The leaders of Turkey and Canada discussed steps to enhance trade volume and resolve issues regarding the defense industry, the Turkish Directorate of Communications said Friday.

Recep Tayyip Erdogan told Justin Trudeau during a telephone conversation that the suspension of a number of exports because of the Armenia-Azerbaijan conflict has damaged the spirit of the alliance between Turkey and Canada, according to a statement.

The Turkish president said the root cause of the conflict was the 30-year Armenian occupation of Upper Karabakh and that Baku’s military campaign is within its territory that is recognized by the international community.

Nagorno-Karabakh conflict

The recent clashes erupted between the two countries on Sept. 27, and since then, Armenia has continued its attacks on civilians and Azerbaijani forces.

Azerbaijan’s Prosecutor General’s Office said on Friday that at least 47 civilians had been killed and 222 injured due to the fresh Armenian attacks.

Relations between the two former Soviet republics have been tense since 1991 when the Armenian military occupied Upper Karabakh, or Nagorno-Karabakh, an internationally recognized territory of Azerbaijan.

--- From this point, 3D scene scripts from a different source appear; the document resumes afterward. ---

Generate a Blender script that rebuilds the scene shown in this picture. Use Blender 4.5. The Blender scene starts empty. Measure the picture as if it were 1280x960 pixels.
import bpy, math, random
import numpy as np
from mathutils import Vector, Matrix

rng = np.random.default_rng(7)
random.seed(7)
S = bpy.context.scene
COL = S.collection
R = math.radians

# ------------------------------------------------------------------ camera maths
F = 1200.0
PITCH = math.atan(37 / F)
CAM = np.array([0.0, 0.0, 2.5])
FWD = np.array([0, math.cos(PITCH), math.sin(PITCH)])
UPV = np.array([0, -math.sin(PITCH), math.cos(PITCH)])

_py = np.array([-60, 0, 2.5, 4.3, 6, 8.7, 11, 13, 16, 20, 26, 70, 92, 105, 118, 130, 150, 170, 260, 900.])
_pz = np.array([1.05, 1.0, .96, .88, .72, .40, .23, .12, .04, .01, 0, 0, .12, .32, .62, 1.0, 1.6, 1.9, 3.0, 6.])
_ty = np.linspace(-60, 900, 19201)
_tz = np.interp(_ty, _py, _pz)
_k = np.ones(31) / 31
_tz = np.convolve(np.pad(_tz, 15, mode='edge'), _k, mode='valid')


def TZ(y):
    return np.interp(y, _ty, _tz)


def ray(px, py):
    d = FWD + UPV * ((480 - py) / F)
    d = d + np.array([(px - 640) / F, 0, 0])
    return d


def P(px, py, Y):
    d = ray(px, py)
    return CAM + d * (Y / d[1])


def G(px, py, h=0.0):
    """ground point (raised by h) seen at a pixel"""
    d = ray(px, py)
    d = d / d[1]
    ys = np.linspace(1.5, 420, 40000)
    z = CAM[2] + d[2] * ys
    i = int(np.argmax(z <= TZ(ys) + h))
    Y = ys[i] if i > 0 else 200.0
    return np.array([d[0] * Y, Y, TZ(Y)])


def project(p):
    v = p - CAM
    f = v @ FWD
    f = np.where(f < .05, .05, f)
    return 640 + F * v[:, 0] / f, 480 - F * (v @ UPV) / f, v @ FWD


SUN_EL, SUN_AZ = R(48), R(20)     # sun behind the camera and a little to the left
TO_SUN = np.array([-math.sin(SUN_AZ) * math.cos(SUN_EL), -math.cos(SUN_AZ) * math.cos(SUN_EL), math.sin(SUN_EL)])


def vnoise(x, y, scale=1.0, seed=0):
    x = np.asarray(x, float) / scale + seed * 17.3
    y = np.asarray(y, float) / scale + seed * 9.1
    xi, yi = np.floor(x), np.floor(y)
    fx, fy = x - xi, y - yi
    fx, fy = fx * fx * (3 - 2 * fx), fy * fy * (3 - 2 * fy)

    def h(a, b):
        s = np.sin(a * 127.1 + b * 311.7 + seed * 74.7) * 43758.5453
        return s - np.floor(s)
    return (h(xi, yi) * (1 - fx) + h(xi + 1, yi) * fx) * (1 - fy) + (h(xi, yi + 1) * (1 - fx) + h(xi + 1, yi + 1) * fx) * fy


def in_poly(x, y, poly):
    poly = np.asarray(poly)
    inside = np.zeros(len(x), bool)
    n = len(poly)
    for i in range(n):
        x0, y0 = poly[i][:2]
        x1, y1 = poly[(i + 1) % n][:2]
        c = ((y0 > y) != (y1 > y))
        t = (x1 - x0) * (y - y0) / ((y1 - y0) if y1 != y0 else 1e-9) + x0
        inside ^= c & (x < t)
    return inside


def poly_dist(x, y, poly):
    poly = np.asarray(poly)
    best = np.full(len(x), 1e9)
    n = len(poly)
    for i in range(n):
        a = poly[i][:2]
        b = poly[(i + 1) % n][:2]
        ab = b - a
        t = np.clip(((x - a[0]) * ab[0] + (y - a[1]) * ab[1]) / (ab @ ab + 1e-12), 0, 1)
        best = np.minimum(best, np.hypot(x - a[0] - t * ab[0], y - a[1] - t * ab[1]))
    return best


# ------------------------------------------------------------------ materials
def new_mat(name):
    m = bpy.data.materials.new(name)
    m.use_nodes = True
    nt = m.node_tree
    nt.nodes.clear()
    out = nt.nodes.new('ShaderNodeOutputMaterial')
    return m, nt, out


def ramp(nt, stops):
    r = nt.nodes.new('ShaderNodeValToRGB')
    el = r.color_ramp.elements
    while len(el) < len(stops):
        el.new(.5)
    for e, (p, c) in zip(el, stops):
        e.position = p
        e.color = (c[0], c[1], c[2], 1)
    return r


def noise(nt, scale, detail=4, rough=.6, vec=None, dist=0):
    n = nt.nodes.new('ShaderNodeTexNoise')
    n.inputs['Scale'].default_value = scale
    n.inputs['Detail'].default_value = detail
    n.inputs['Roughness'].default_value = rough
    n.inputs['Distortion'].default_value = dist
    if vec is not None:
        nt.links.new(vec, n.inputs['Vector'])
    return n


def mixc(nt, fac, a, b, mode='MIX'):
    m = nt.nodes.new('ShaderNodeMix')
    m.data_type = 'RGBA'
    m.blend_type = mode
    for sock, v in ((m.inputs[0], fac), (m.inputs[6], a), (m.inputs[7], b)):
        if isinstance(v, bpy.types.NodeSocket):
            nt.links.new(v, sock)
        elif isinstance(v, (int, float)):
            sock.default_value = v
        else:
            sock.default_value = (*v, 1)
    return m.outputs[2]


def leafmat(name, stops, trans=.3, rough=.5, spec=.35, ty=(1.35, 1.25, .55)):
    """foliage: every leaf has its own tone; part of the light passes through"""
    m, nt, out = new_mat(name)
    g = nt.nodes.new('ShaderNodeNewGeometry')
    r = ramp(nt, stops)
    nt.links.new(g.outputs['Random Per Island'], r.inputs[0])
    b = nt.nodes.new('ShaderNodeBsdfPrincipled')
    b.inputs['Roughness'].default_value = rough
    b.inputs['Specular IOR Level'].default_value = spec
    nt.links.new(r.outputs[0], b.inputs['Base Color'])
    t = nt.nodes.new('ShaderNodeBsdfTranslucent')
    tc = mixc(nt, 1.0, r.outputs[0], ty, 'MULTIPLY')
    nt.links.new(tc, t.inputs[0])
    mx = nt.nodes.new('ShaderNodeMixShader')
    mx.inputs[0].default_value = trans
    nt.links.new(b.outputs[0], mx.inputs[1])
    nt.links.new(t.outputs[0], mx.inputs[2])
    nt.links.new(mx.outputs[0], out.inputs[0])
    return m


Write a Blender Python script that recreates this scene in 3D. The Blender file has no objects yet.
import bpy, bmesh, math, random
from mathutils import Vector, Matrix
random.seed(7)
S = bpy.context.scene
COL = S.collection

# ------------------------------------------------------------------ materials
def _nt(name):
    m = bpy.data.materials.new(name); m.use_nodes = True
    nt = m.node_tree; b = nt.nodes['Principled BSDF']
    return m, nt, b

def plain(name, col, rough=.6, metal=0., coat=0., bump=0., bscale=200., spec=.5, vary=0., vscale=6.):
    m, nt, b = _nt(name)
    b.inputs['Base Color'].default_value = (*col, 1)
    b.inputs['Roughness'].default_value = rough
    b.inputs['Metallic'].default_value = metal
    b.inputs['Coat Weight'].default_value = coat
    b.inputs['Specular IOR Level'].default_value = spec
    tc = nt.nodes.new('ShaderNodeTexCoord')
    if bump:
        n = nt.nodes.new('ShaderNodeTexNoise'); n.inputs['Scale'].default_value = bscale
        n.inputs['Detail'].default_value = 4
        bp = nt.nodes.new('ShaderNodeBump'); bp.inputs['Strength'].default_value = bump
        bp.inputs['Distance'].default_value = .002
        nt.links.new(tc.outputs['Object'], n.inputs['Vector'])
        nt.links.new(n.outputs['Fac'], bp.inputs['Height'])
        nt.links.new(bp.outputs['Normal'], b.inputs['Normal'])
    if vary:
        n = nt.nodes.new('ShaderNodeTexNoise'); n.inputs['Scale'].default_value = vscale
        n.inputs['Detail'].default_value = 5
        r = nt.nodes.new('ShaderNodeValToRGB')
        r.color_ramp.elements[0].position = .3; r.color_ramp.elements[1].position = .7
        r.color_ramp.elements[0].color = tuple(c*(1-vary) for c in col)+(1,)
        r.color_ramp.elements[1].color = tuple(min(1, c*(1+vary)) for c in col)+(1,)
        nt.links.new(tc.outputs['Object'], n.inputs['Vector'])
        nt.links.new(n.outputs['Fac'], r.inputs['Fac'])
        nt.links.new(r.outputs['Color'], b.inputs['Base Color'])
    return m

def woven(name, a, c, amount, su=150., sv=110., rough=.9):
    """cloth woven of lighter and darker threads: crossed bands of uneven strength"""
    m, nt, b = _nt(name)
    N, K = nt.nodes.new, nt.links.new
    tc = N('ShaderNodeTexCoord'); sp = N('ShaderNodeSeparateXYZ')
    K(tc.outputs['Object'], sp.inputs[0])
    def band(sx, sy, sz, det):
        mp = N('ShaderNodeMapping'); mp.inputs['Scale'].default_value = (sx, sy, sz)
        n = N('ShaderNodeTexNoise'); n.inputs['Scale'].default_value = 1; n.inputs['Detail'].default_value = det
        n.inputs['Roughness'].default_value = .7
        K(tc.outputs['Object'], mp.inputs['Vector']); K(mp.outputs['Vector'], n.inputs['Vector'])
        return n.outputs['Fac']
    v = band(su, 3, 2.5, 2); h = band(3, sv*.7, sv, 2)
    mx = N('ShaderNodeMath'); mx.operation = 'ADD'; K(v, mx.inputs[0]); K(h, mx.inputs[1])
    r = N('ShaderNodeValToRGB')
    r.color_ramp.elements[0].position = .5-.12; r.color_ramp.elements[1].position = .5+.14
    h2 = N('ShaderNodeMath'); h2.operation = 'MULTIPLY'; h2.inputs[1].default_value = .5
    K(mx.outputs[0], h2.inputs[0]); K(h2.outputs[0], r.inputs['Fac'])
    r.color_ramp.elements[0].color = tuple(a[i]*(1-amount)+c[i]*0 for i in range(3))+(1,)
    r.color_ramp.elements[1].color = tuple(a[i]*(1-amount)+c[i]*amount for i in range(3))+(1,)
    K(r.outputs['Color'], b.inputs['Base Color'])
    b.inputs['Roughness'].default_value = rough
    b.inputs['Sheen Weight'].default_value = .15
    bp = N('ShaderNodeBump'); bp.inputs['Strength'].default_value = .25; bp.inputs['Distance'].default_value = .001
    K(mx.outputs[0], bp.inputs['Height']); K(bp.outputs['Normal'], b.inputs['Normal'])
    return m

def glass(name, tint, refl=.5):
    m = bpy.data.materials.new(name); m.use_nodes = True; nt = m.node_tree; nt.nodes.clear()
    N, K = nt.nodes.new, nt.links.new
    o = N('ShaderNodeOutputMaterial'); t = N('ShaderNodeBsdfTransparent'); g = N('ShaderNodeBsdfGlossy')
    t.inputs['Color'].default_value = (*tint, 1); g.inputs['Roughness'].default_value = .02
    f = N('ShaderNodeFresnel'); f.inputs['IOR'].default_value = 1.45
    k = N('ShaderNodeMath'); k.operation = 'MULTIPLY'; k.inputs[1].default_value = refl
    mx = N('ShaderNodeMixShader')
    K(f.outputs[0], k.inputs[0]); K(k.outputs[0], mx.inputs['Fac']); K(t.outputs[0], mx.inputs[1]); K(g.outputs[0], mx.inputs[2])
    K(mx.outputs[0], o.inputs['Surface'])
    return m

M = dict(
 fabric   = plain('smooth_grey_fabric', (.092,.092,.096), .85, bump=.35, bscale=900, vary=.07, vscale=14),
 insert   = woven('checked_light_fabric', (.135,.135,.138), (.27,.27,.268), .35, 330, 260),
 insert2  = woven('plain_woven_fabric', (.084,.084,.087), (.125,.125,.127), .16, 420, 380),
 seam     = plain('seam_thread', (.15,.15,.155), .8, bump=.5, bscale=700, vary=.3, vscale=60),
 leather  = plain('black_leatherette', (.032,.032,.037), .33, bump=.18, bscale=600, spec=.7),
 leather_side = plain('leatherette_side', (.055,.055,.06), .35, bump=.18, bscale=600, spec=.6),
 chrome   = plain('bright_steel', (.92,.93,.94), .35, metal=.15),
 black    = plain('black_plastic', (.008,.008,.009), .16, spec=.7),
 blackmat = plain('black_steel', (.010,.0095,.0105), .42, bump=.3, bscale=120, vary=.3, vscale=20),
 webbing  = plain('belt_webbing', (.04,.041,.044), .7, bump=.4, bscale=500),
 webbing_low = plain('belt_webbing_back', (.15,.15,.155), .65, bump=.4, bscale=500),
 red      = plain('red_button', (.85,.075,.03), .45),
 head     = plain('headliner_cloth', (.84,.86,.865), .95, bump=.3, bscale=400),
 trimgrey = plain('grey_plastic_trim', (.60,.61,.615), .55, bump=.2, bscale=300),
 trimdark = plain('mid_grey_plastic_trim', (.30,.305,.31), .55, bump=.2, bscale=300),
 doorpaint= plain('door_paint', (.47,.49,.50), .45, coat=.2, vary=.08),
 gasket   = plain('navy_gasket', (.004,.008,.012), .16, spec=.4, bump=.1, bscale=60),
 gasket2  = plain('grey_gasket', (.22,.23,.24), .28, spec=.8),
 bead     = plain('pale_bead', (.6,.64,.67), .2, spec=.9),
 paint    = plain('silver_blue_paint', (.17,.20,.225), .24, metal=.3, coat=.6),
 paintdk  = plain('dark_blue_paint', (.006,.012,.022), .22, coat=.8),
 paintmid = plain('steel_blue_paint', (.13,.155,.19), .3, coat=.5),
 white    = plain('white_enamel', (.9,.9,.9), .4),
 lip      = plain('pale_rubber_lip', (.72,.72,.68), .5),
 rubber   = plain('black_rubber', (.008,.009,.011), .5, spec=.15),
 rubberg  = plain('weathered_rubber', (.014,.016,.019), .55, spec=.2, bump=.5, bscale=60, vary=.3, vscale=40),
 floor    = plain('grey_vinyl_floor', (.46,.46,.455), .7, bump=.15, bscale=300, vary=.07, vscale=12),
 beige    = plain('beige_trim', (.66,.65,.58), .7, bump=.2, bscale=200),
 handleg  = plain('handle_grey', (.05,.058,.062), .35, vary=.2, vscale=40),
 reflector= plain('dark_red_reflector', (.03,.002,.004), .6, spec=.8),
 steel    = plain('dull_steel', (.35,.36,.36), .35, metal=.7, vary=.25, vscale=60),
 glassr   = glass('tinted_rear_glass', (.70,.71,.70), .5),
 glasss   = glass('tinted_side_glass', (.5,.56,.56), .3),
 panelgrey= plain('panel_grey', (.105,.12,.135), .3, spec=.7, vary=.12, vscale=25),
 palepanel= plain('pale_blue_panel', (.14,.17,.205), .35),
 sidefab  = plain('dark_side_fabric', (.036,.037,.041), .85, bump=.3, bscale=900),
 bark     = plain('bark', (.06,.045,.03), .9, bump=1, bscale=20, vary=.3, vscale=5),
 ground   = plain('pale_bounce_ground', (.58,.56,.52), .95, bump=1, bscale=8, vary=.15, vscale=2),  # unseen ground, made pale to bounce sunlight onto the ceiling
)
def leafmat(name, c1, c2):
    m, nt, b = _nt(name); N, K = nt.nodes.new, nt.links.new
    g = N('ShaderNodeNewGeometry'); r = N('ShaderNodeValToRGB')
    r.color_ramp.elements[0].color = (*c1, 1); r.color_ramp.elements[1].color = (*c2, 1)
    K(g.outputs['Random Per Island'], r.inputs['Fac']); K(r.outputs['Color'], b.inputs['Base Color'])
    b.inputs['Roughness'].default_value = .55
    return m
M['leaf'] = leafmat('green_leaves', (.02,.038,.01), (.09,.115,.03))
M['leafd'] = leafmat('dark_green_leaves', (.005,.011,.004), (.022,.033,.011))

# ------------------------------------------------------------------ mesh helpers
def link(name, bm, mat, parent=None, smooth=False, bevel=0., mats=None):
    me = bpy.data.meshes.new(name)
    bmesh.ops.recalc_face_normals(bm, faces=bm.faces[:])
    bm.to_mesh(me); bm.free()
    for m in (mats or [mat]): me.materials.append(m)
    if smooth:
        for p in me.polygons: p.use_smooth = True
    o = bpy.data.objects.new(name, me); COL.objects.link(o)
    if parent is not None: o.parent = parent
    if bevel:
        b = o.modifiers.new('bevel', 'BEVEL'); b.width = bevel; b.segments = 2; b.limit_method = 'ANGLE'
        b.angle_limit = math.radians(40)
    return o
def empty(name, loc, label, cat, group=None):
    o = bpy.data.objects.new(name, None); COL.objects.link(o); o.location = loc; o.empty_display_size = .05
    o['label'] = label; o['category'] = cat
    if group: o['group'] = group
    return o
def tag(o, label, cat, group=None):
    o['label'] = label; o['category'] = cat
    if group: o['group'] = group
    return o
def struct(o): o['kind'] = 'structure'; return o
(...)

The OSCE Minsk Group — co-chaired by France, Russia, and the US — was formed in 1992 to find a peaceful solution to the conflict, but to no avail. A cease-fire, however, was agreed to in 1994. Multiple UN resolutions, as well as international organizations, demand the withdrawal of the occupying forces.

World powers, including Russia, France, and the US, have urged a new cease-fire. Turkey, meanwhile, has supported Baku’s right to self-defense and demanded the withdrawal of Armenia’s occupying forces.

About 20% of Azerbaijan’s territory has remained under illegal Armenian occupation for nearly three decades.